When a decision is questioned later, organisations are forced to reconstruct what happened from memory, fragments of documentation, or staff who may no longer be available. That is not a defensible position.

The risk is not just regulatory. It is reputational and organisational.

In regulated environments, accountability is not optional. Data protection law, public sector governance frameworks, and legal disclosure obligations all require organisations to demonstrate that decisions were made deliberately, fairly, and within a controlled process.

Without an audit trail, even correct decisions can become difficult to defend.

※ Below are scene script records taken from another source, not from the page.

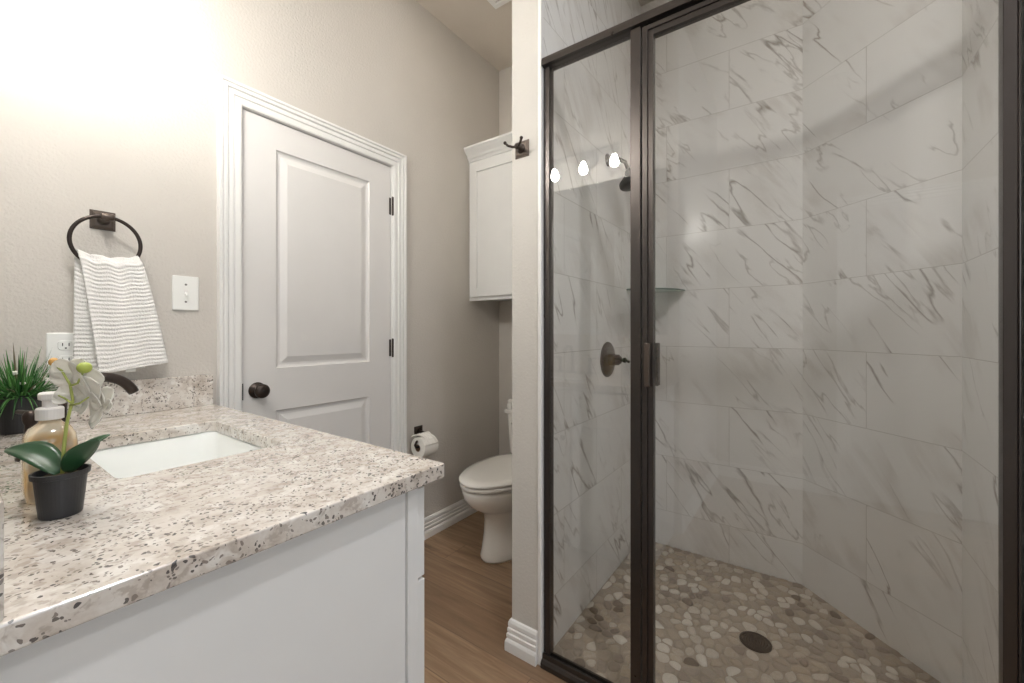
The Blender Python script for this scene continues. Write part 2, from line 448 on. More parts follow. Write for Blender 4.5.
# pebble shower floor ------------------------------------------------
bm = nb()
poly = [(1.262, RY), (XD, RY), (XB, .012), (XB, TY), (1.262, TY)]
lo = [bm.verts.new((x, y, .0005)) for x, y in poly]; hi = [bm.verts.new((x, y, .006)) for x, y in poly]
for i in range(5): bm.faces.new((lo[i], lo[(i + 1) % 5], hi[(i + 1) % 5], hi[i]))
bm.faces.new(lo[::-1]); bm.faces.new(hi)
sfloor = struct(obj('floor_shower', bm, m_grout))
DRX, DRY = 1.803, .155
def pebbles():
    rnd = random.Random(3)
    def inside(x, y, m=0.0):
        return x > 1.262 + m and x < XB - m and y < TY - m and y > RY + m and (x - XB) * .7071 - (y - .012) * .7071 < -m
    pts = []
    tries = 0
    while tries < 30000 and len(pts) < 1000:
        tries += 1
        x = rnd.uniform(1.27, XB); y = rnd.uniform(RY, TY)
        if not inside(x, y, .008) or math.hypot(x - DRX, y - DRY) < .062: continue
        rr = rnd.choice((.029, .034, .040))
        if all((x - a) ** 2 + (y - b) ** 2 > (.5 * (rr + c)) ** 2 for a, b, c in pts): pts.append((x, y, rr))
    bm = nb(); tones = []
    grid = {}
    for i, (x, y, r) in enumerate(pts): grid.setdefault((int(x // .08), int(y // .08)), []).append(i)
    for i, (x, y, r) in enumerate(pts):
        gx, gy = int(x // .08), int(y // .08)
        P = [(x - .038, y - .038), (x + .038, y - .038), (x + .038, y + .038), (x - .038, y + .038)]
        nbr = [j for a in (-1, 0, 1) for b in (-1, 0, 1) for j in grid.get((gx + a, gy + b), []) if j != i]
        planes = []
        for j in nbr:
            X, Y, R = pts[j]; dx, dy = X - x, Y - y; d = math.hypot(dx, dy)
            if d > .10: continue
            k = .5 + .22 * (r - R) / d
            planes.append((dx / d, dy / d, d * k - .0011))
        planes += [(-1, 0, x - 1.264), (1, 0, XB - .002 - x), (0, 1, TY - .002 - y), (0, -1, y - RY - .002), (.7071, -.7071, -((x - XB) * .7071 - (y - .012) * .7071) - .002)]
        dd = math.hypot(x - DRX, y - DRY)
        if dd < .12: planes.append(((DRX - x) / dd, (DRY - y) / dd, dd - .056))
        for nx, ny, c in planes:
            out = []
            for a, b in zip(P, P[1:] + P[:1]):
                da = (a[0] - x) * nx + (a[1] - y) * ny - c; db = (b[0] - x) * nx + (b[1] - y) * ny - c
                if da <= 0: out.append(a)
                if (da < 0) != (db < 0) and da != db:
                    t = da / (da - db); out.append((a[0] + (b[0] - a[0]) * t, a[1] + (b[1] - a[1]) * t))
            P = out
            if len(P) < 3: break
        if len(P) < 3: continue
        for _ in range(2):
            Q = []
            for a, b in zip(P, P[1:] + P[:1]):
                Q.append((a[0] * .75 + b[0] * .25, a[1] * .75 + b[1] * .25)); Q.append((a[0] * .25 + b[0] * .75, a[1] * .25 + b[1] * .75))
            P = Q
        cx = sum(p[0] for p in P) / len(P); cy = sum(p[1] for p in P) / len(P)
        # squeeze to an oval pebble
        ang = rnd.uniform(0, math.pi); k = rnd.uniform(.66, .98); ca, sa = math.cos(ang), math.sin(ang)
        Q = []
        for px, py in P:
            u = (px - cx) * ca + (py - cy) * sa; v = (-(px - cx) * sa + (py - cy) * ca) * k
            Q.append((u * ca - v * sa, u * sa + v * ca))
        h = rnd.uniform(.0045, .0075); tone = min(1, max(0, rnd.gauss(.60, .25)))
        rings = []
        for s, z in ((1, .0055), (.97, .006 + h * .45), (.86, .006 + h * .8), (.6, .006 + h)):
            rings.append([(cx + a * s, cy + b * s, z) for a, b in Q])
        n0 = len(bm.verts); loft(bm, rings, cap0=False); bm.verts.ensure_lookup_table()
        tones += [tone] * (len(bm.verts) - n0)
    return bm, tones
bm, tones = pebbles()
pb = obj('pebbles', bm, m_pebble, sfloor, smooth=True, recalc=False)
pb['kind'] = 'stuff'
floatattr(pb, tones)

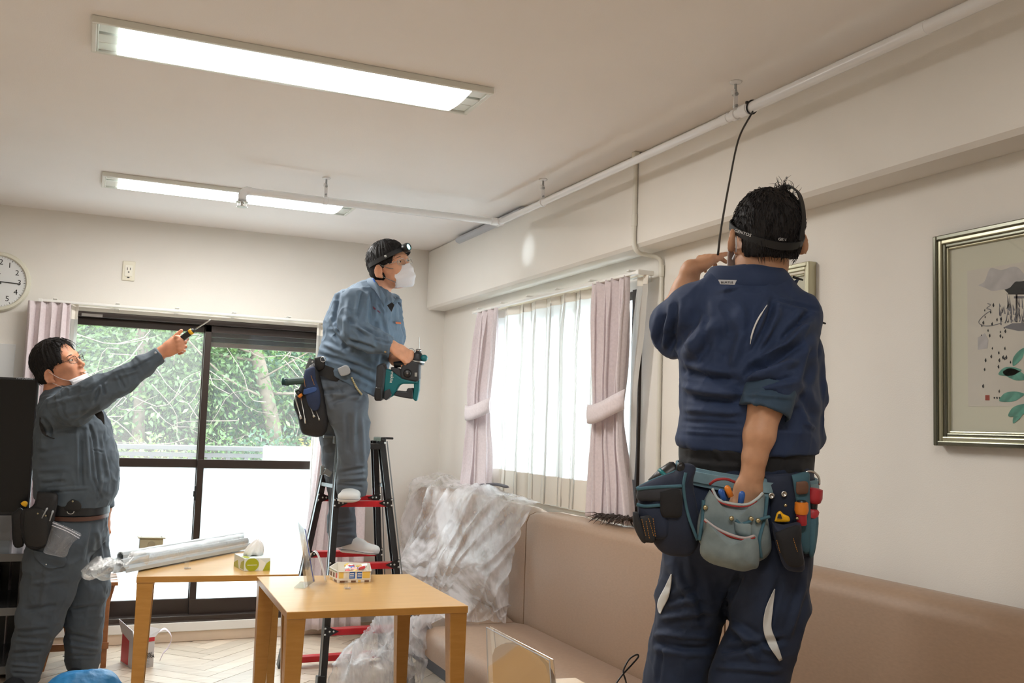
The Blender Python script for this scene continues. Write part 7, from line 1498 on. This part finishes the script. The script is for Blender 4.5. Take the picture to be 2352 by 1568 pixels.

How Redaktr changes the workflow

Redaktr is designed around a simple principle:

Every case in Redaktr is treated as a controlled workspace. Documents are reviewed within that context, not scattered across systems.

As work progresses, Redaktr records:

  • who accessed a document,
  • what actions were taken,
  • when redactions or exclusions were applied,
  • and, critically, the reasons behind those decisions.

This creates a contemporaneous record of how the disclosure was handled, not a retrospective explanation written under pressure.

Evidence you can stand behind

When a disclosure is challenged, Redaktr allows you to show:

  • that documents were reviewed systematically,
  • that exclusions were based on defined reasons,
  • that decisions were made by authorised users,
  • and that the process followed a consistent, auditable workflow.

This is not about surveillance or micromanagement. It is about organisational confidence.

Designed for real responsibility

Redaktr is used by organisations that understand the consequences of getting disclosure wrong.

It is not a “one-click redaction” tool, and it does not attempt to replace professional judgement. Instead, it supports that judgement with structure, traceability, and accountability.

Because in practice, what matters most is not just the document you produce, but the process you can demonstrate.

Why this matters

Disclosure work sits at the intersection of law, governance, and trust.

Redaktr exists to make that intersection manageable – not by automating decisions away, but by ensuring they are visible, explainable, and defensible.

That is the difference between simply redacting information and handling disclosure properly.